The authorities claimed that underground schools taught religious dogma and even military training. Koranic professors and students were arrested at the time and some sent to re-education camps, according to exile groups.

There are only two streams of education in Xinjiang, where the 7 million Uigurs make up 62 per cent of the population: state-sponsored and mosque-attached.

Because the state system follows a rigid national curriculum, very little is learned about the local culture. In fact, said Dr Dru Gladney, an expert in China’s minorities at the University of Hawaii, the state curriculum presents a negative, patronising view of minorities including the Uigurs.

This contributes to the low literacy and staying-on rates among China’s Muslims: only 30 per cent of Muslim children in Xinjiang pass their exams at the end of primary school, aged 12. Even Beijing recognises that mosque-schools must be allowed in order to raise educational levels among the Muslims.

Allowing religious schools to flourish, however, has been a double-edged sword, as it contributes to a rise in nationalist fervour.

Rules restricting religious training to those completing nine years of compulsory education is widely flouted, and children of all ages study at the Mosque schools.

After unrest last year, when many “unapproved” schools were closed down, some children received no education at all - particularly girls - because the state system does not allow for single-sex education and parents would rather take their girls out of school than allow them to study alongside boys.

Illiteracy among girls, at almost 45 per cent, is double that of boys in Xinjiang.

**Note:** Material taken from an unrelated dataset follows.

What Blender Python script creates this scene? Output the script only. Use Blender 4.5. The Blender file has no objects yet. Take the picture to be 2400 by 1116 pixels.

In the state-school system there are new restrictions on teaching materials. Last April, the authorities banned the publication of books or cassettes on Islam without official approval. Books and cassettes in Uzbek or Turkish from neighbouring Central Asian republics, including Uzbekistan, Kazakhstan, Tajikistan and Kyrgyzstan, are extremely popular.

“These include tapes of readings of medieval poets in central Asia and new central Asian soap operas that talk about local history in a way that is not particularly favourable to the approved Chinese version,” said Dr Gladney.

Ironically, shortage of curriculum materials because of government restrictions gives teachers in Xinjiang a free hand to provide oral versions of history.

“This gives the teachers a lot of room for manoeuvre to talk about local history which may not be particularly favourable to the official Chinese version,” Dr Gladney said.